Alex Miller (Clojure team)14:07:31

and and or can return potentially any value, not just true/false. If you want that, wrap in boolean

dpsutton14:07:54

and even more fun is thinking about the values of (and) and (or)

kennytilton15:07:46

I was asking what goes inside (if ) to convey (and) returning true.

kennytilton15:07:14

I cannot think of anything for the conditional. I understand (and) => true as “and returns true if none of its arguments are false”…except no, it returns the last argument. But there is no last argument in (and), so now we have to write a short speech: “and returns its last argument if no other arguments are falsey, but returns true if there are no arguments”. Boy that sounds like a hack.

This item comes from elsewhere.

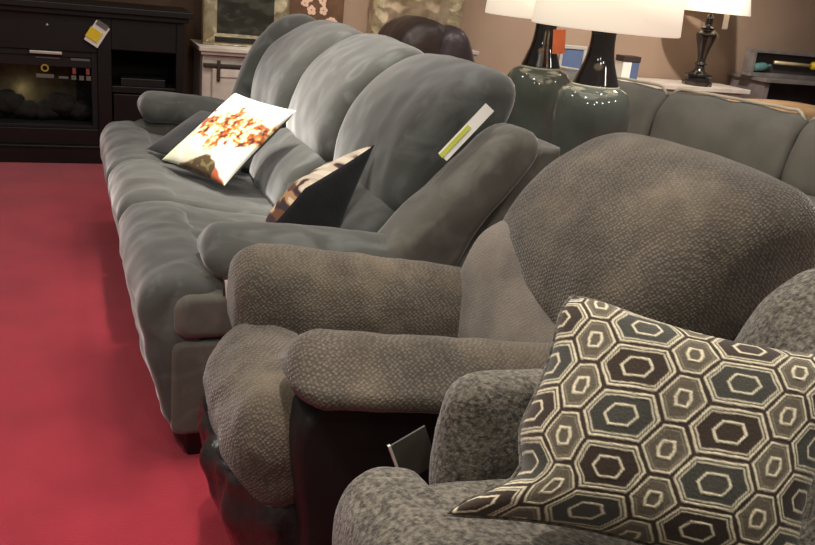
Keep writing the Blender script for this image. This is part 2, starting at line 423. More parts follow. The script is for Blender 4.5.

Alex Miller (Clojure team)15:07:00

It returns true if all values are logically true

kennytilton15:07:25

Now with (or) we have “or returns the first truthy value”. Hellasweet. 🙂

kennytilton15:07:05

I thought (and 1 2 3) returned 3

sundarj15:07:09

(and) is vacuously true

kennytilton15:07:37

Of course “returns first truthy” explains why (or) returns nil

kennytilton15:07:53

Sure, but it could also be vacuously false or 42, so we are still trying to explain why true was chosen. Should it be an error?

kennytilton15:07:50

Oh, thx. Did not know the math/logic meaning.

dpsutton15:07:55

everyone has this reaction when learning about universal and existential qualifiers in math.

kennytilton15:07:20

But my original concern was the idea of an if chain, which I think breaks down in the vacuous case.

dpsutton15:07:30

yes you are right. If you look at the sources of these the empty cases are handled explicitly.

ben16:07:41

If I wanted to cast bools to int like this:

(defn bool->int
  [b]
  (if b 1 0))
would that a) make me a terrible person, and b) is there a better way

noisesmith16:07:49

the name implies a strictness that isn't there about the input type, but that probably doesn't matter

noisesmith17:07:10

(bool->int 0) => 1; (bool->int nil) => 0

noisesmith17:07:53

that 0 case will be surprising to people who are used to implicit bool/int overloading as it's used in most languages with the feature

noisesmith17:07:11

to get a bool->int that is closer to how python/js/ruby/c etc. do it you could try (not (contains? #{nil false 0 0.0} x))

joelsanchez17:07:59

you can add "0", [] and "" to that list... for that little PHP touch

noisesmith17:07:54

haha, you could add optional compatibility switches that expand / vary the set... :D

👌 4
Daniel Hines21:07:00

I know I’ve asked this same question here before, but ya’lls good answers didn’t quite make it through my thick head, so let me try again: What’s the right way to ask for credentials when writing a library? I’m tempted to use refs/atoms like this example https://github.com/smnirven/biomass/blob/master/src/biomass/request.clj#L16-L25, but this goes against Alex Millers advice at https://puredanger.github.io/tech.puredanger.com/2014/01/03/clojure-dependency-injection/ as well the advice I’ve gotten here. The counter proposal is to use a framework like component or mount, but I don’t want to necessarily lock a user into a framework to access my library. Amazonica gives a bunch of different options listed here https://github.com/mcohen01/amazonica#authentication, none of which seem to fall directly in the “use component/mount” category.

Daniel Hines21:07:17

@smnirven, I’d readily welcome a defense of the ref/atom method used in biomass, btw.

mg22:07:37

@d4hines for credentials that are not related to a persistent connection, why does the library need to worry about keeping them around at all? The most natural thing would be to have the client pass in the credentials with each call.

mg22:07:28

Dependency injection, component/mount etc. are for when there's something stateful that has to managed, like a connection handle

mg22:07:07

even in those cases the most neutral thing for the library to do would be offer a connect-like function that returns the connection handle, and API functions that take the connection handle as a parameter. That way your clients can choose to manage the connection state however they want

mg22:07:41

some libraries, like "carmine" is the example that comes to mind, offer a sort of mix-and-max approach where there's a flavor of the API that will hold on to a redis connection handle in an atom inside the library's namespace, and another flavor where the client can manage it

noisesmith23:07:33

I'll second what @michael.gaare suggests - leave acquisition, storage and scope to applications, and let a library take an argument providing any resources needed. And yeah, component is a good choice for the application but the lib doesn't need to care.

noisesmith23:07:09

direct arguments are flexible in a way that dynamic vars, global state, and stateful objects are not. If you work in terms of immutable args to a function, a user can do the same, or use what you provide to implement globals, dynamics, mutables, etc. - but none of the other solutions are that flexible or universal

hoopes23:07:56

Hi, I’m trying to use a JS library that’s not in cljsjs. (Specifically, https://www.npmjs.com/package/react-edit-inline ) Is :npm-deps the best (or only?) way to do this? Is writing my own externs file a good way (then I could contribute back to cljsjs) ? What’s the best current way to consume and use that library (among other npm libs…) Any help is much appreciated!